— Begin —

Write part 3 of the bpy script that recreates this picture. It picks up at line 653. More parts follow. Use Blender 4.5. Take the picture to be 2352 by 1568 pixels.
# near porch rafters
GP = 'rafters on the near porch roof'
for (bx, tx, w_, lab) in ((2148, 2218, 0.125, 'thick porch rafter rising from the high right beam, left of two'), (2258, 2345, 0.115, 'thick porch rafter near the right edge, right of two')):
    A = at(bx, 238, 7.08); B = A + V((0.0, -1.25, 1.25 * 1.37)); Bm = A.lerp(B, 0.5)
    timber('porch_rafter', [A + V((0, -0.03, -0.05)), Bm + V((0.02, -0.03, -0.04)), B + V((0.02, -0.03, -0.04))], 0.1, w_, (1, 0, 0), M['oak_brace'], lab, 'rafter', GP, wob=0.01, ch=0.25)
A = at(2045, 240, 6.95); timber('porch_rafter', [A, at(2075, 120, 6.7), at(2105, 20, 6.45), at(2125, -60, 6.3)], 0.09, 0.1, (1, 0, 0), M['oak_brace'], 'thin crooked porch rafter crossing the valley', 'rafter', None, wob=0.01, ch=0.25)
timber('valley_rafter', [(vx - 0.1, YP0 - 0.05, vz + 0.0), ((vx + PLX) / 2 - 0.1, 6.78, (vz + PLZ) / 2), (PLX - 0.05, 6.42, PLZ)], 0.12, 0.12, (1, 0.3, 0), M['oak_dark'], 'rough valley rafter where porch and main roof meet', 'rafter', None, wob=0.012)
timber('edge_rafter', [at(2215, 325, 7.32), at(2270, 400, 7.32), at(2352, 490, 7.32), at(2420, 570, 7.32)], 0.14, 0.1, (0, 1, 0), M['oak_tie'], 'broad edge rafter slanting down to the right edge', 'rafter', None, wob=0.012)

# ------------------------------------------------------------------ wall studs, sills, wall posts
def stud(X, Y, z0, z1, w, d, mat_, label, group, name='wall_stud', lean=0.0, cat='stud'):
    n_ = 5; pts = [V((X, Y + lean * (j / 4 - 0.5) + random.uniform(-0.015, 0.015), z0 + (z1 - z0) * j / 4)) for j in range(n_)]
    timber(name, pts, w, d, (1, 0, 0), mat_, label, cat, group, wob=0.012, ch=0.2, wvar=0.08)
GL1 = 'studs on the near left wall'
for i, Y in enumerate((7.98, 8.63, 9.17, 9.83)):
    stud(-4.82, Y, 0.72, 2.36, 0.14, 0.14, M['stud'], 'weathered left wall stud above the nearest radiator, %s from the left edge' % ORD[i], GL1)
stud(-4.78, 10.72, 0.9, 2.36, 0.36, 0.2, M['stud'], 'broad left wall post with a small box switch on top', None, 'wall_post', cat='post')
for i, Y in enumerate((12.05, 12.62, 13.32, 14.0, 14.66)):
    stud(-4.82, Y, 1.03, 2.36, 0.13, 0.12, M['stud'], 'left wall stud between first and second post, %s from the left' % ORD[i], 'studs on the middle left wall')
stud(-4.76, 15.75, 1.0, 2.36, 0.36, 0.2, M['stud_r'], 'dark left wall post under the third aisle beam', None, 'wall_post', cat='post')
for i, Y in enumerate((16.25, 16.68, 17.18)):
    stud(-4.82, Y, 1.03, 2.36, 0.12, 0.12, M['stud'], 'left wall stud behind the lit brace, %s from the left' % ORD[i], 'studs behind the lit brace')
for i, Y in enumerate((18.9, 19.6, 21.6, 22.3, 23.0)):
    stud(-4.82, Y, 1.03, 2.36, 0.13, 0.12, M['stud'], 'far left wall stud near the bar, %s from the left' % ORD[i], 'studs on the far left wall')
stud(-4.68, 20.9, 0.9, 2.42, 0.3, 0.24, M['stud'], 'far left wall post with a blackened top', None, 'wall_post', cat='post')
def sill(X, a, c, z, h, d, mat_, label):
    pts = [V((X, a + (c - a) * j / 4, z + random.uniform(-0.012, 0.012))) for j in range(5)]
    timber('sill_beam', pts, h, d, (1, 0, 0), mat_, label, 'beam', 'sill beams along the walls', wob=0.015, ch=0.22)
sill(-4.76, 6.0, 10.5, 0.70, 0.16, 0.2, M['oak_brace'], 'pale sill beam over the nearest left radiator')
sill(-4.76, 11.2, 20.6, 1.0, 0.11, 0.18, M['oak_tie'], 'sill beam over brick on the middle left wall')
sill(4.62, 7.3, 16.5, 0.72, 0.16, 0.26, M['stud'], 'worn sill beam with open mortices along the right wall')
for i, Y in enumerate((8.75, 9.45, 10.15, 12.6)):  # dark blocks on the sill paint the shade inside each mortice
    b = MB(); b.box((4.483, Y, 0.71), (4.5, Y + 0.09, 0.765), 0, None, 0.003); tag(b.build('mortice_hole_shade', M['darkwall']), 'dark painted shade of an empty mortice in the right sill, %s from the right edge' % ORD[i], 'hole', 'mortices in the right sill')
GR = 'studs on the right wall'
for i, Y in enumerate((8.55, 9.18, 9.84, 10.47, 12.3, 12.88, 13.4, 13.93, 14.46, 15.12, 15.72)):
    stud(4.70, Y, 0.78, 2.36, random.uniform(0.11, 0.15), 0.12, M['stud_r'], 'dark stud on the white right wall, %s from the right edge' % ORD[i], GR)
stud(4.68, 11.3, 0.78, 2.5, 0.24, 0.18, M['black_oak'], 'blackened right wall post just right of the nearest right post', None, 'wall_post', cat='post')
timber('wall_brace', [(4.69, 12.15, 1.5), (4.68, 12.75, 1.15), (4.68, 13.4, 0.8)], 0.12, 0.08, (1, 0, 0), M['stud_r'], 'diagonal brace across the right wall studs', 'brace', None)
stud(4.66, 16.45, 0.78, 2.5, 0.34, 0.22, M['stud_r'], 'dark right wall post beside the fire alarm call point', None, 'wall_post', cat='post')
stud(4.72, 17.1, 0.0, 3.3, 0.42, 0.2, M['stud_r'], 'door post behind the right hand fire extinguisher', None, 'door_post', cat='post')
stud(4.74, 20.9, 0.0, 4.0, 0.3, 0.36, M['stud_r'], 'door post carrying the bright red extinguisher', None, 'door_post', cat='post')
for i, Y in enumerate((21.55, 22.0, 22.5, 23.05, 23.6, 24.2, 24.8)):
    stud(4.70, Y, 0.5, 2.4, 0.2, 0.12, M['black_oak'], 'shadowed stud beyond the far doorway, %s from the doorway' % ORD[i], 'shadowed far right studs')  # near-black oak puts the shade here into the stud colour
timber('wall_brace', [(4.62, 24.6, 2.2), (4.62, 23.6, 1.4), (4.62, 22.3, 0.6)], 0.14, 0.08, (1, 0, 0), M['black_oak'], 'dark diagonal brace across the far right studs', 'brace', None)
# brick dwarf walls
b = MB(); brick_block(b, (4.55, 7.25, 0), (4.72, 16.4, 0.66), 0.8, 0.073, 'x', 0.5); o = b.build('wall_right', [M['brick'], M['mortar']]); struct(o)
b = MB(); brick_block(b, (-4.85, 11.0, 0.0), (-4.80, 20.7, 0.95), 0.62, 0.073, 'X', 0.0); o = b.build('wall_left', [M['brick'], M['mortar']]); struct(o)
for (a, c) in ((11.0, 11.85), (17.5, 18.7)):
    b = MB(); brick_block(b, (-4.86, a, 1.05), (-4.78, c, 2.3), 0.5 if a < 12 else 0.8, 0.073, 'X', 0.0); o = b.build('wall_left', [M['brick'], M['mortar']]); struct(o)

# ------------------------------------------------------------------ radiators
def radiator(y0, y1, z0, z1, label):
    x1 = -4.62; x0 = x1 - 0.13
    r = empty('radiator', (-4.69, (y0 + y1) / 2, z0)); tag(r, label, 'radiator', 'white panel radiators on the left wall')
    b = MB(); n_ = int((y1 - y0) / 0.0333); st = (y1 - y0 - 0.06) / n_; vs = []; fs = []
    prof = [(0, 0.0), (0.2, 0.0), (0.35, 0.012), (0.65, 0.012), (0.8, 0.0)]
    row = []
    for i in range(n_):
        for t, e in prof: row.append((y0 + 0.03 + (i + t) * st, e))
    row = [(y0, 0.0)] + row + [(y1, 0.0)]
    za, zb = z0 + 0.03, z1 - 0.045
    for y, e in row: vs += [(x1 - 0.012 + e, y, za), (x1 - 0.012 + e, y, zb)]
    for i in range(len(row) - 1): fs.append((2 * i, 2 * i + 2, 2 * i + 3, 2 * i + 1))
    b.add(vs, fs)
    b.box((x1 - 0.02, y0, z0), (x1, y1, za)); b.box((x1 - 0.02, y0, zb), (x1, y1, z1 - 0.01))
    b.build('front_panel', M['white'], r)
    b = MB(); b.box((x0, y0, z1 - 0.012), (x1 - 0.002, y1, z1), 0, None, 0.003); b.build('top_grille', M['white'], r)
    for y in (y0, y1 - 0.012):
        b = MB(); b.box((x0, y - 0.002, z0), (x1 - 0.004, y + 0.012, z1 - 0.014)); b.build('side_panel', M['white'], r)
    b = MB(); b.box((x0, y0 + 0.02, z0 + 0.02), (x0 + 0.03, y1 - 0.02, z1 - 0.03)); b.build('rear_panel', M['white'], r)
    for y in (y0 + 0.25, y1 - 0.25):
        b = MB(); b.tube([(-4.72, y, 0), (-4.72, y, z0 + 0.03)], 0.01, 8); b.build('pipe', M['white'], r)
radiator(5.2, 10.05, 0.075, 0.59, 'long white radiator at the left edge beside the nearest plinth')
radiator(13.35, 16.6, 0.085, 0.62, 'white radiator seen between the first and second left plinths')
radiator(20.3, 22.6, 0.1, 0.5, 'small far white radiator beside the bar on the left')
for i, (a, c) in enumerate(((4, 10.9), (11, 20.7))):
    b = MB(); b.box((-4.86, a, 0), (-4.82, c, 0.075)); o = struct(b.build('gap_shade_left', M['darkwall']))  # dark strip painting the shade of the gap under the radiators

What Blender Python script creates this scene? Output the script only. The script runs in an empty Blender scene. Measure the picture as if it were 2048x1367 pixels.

— End —

> **PROMPT**
Your task is to extract exactly the lines starting at the line with "right studs', 'brace', None)" and ending at the line with "b = MB(); brick_block(b, (-4.86, a, 1.05), (-4.78, c, 2.3), 0.5", including both ends, and no other lines.

> **RESULT FOR THIS TASK**
timber('wall_brace', [(4.62, 24.6, 2.2), (4.62, 23.6, 1.4), (4.62, 22.3, 0.6)], 0.14, 0.08, (1, 0, 0), M['black_oak'], 'dark diagonal brace across the far right studs', 'brace', None)
# brick dwarf walls
b = MB(); brick_block(b, (4.55, 7.25, 0), (4.72, 16.4, 0.66), 0.8, 0.073, 'x', 0.5); o = b.build('wall_right', [M['brick'], M['mortar']]); struct(o)
b = MB(); brick_block(b, (-4.85, 11.0, 0.0), (-4.80, 20.7, 0.95), 0.62, 0.073, 'X', 0.0); o = b.build('wall_left', [M['brick'], M['mortar']]); struct(o)
for (a, c) in ((11.0, 11.85), (17.5, 18.7)):
    b = MB(); brick_block(b, (-4.86, a, 1.05), (-4.78, c, 2.3), 0.5 if a < 12 else 0.8, 0.073, 'X', 0.0); o = b.build('wall_left', [M['brick'], M['mortar']]); struct(o)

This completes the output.